There is no harsher reality to the traditional online advertising industry than this. Adblock Plus has logged 21,434,766 downloads (as of today). That’s 21 million 4 hundred thousand and bla bla bla… people and their machines, and that is only for the Firefox browser; I think you get the idea.

I downloaded and tried it and it stripped and got rid of all the ads on all the websites I frequent, no joke.

Here’s an example of what RedHerring.com looks like normally.

This is what RedHerring.com looks like after I enabled AdBlock Plus on Firefox 3.0.

Red Herring Ad Off

Here’s another example of what CNET.com looks like normally.

cnet

And here is what CNET.com looks like when AdBlock Plus is turned on.

Notice there are no ads!

With 21.4 million downloads to AdBlock Plus, this renders all banner ads useless because it won’t even show up with the tool turned on. This feature is not media-owner controlled, it is user-controlled so there goes your audience. They choose not to be your audience!
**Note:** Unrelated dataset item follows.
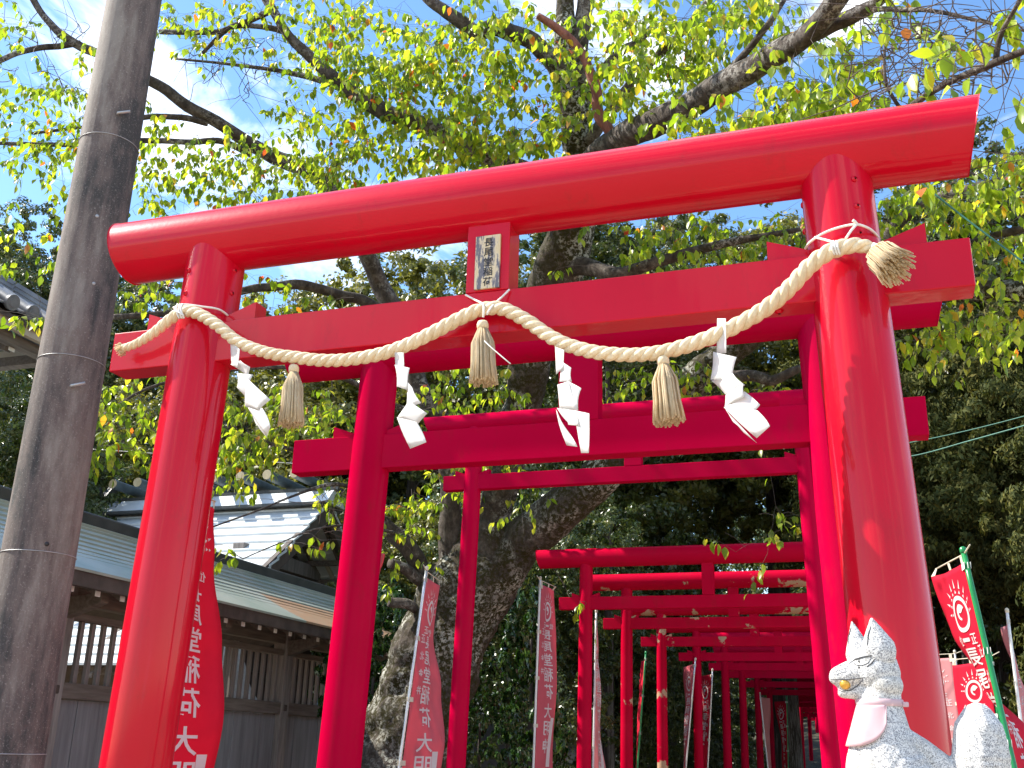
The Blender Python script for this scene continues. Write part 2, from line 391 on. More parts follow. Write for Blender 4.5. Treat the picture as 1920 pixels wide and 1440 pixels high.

I question how and why internet advertisers believe their ad banners are communicating the right messages across. Common sense stuff… people are hating banner ads to the core because they are distracting, intrusive, and annoying. The only banners they don’t mind clicking on are (frankly) from sources that they trust and the deal has to be really, really good. For example, if HSBC advertised an offer of a “no-questions asked” 10% interest paid on a month-to-month basis on your Savings account if you switch from your current bank to HSBC, yes, you’re going to get millions of people clicking on it. Still, with AdBlock Plus, even ads I don’t mind clicking won’t be showing up anymore.

People channel surf on TV during advert slots. With the web, they’ll turn you off completely because they can. The only way users cannot turn you off is if you infiltrate and build your brand and products into the very marrow and breath of the content they bask themselves in.

Although this post is not about my proposed strategies (you can hire me for that :)) a good example would be to have a brand like Pizza Hut build an online ordering facility for home delivery into a virtual world for online RPG games like the SIMS, instead of offering coupons online via ad space.

There are no absolute answers and ad space will still generate revenue for media owners, but with things like the AdBlock Plus being allowed to exist, online banner days will soon come to an end.